Der Hauptkritikpunkt der russischen und chinesischen Vertreter war offensichtlich der Stellenwert der Menschenrechte, die der Sicherheitsrat in seinem Mandat auch zu einem Untersuchungsgegenstand der Blauhelm-Mission machte. Berichte über den Einsatz der russischen Söldnerfirma Wagner in Mali, verbunden mit möglichen Menschenrechtsverletzungen, schienen dabei Russland besonders zu stören:

Anna M. Evstigneeva (Russian Federation), noting that her delegation abstained in the vote, voiced concern over the resolution’s “intrusive wording” on human rights, which might be used by those who wish to tarnish the work of the Transitional Government and “are not pleased with its independent foreign policy approach”. Western colleagues often try to push “fakes” into the work of the Council, and they do not wish to hear perspectives that contradict their own. Noting that Mali is currently engaged in a difficult fight against terrorism, with hundreds of civilians killed each month, she said MINUSMA is finding it ever more difficult to carry out its mandate. However, for Western colleagues, all those challenges “go to the back burner” when it comes to the support the Russian Federation is providing to Mali. She urged MINUSMA’s leadership to maintain its impartiality and act only in the interest of Mali’s people, and to maintain constructive relations with the host country.

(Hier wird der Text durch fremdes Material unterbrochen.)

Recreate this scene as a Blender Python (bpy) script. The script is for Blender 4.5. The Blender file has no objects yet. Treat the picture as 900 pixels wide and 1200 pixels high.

Auch von Mali selbst wurde die neue UN-Resolution kritisiert – und der malische Vertreter bei den Vereinten Nationen kündigte rundweg an, dass sein Land weder das Recht von MINUSMA zur unabhängigen Untersuchung möglicher Menschenrechtsverletzungen akzeptiere noch davon abrücke, die Truppenbewegungen der UN-Mission von vorheriger Genehmigung abhängig zu machen:

Die deutsche Übersetzung der wesentlichen Passagen:

Die Regierung der Republik Mali nimmt die Resolution zur Kenntnis, die Sie soeben verabschiedet haben und mit der das Mandat der MINUSMA um ein weiteres Jahr verlängert wird.
Wie Sie wissen, hat sich die Regierung von Mali für die Verlängerung des MINUSMA-Mandats ausgesprochen, gleichzeitig aber auch klar ihre Erwartungen und starken Vorbehalte gegenüber dem neuen MINUSMA-Mandat formuliert.
Die Regierung von Mali muss jedoch mit großem Bedauern feststellen, dass einige ihrer starken Vorbehalte in der Endfassung der Resolution, über die Sie soeben abgestimmt haben, schlichtweg ignoriert wurden.
Die Regierung von Mali bekräftigt ihren entschiedenen Widerstand gegen die Bewegungsfreiheit der MINUSMA bei der Ausführung ihres Menschenrechtsmandats. Mali hat mit der UN-Truppe seit ihrer Einrichtung im Jahr 2013 stets in gutem Glauben kooperiert. Aus Gründen der Achtung der Souveränität Malis, der Koordination und der Sicherheit können Bewegungen der MINUSMA jedoch nur mit der Zustimmung der zuständigen malischen Behörden erfolgen.
Ebenso ist Mali nicht in der Lage, die Bewegungsfreiheit für Ermittlungen der MINUSMA ohne vorherige Zustimmung der Regierung zu gewährleisten. Daher beabsichtigt Mali nicht, diese Bestimmungen trotz ihrer Annahme durch den Sicherheitsrat umzusetzen.
(
Übersetzt mit deepl.com)

Interessant wird die Frage, ob und wie sich das auf den Einsatz der Bundeswehr auswirkt. Die USA reagierten umgehend auf die malische Erklärung:

The United States is deeply concerned by the statement made by Mali’s transition government expressing its intent to deny MINUSMA the freedom of movement necessary to fulfill its mandate. To do so would be a blatant violation of the status of forces agreement (SOFA) that the transition government is obligated to uphold.
The United States is fully committed to ensuring the safety and security of UN peacekeepers. Any attempt by host countries, foreign security personnel, or other actors to block freedom of movement of peacekeepers can seriously compromise the safety of those peacekeepers and jeopardize the mission itself.
Moreover, freedom of movement is essential for MINUSMA to carry out the duties assigned to it by the UN Security Council.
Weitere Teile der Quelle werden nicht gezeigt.